Below, shops, bars and restaurants were thriving, but there was much work to do on the floors above. Metropolitan Workshop associate Edward Rhodes explains that it was a fascinating project to work on from the moment the door was first opened to reveal the heritage features within.

However, before work could start, there were some planning issues to overcome, such as obtaining change of use and listed building consents for some of the alterations. Building regulations approval was also required as was the go-ahead from Network Rail as developers

The Office Group took over the building on a lease. Under the consent agreements, the offices had to be free-standing in a box-like shape and were not allowed to touch the walls. Once work started in 2008, asbestos immediately became the major issue. It was found in several locations across the site and the requirement to clear it caused delays to the project.

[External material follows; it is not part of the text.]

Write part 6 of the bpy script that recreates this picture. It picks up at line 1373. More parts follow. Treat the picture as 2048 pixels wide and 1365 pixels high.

The original cast iron lift, complete with a car contained behind an open mesh front, was found to be intact on inspection. However, it had to be replaced with a new lift because it no longer met current health and safety requirements.

The sash windows were in a poor state and required a total overhaul. To avoid the need for scaffolding, the windows were taken out using a platform arrangement and worked on from inside the building.

During the work, which took seven months, contractor Contrada Interiors had to be careful not to trip off the building's alarm system or the station would have had to be evacuated.

The final product, which was shortlisted for a British Council of Offices award this year, features some funky designs such as upholstered meeting rooms designed like railway carriages and alcoves created in some of the wide corridors for telephone conversations.

A roof space was uncovered which has been adapted into an office area and this has proved popular with tenants. The main hub of the development has been created in a first-floor reception area. Each firm that has moved in - many start-up businesses - share kitchen and toilet facilities.

The novelty value of the Great Central House development, now known as The Office Marylebone, has proved a hit with small and medium-sized companies that are looking for a working environment with a difference.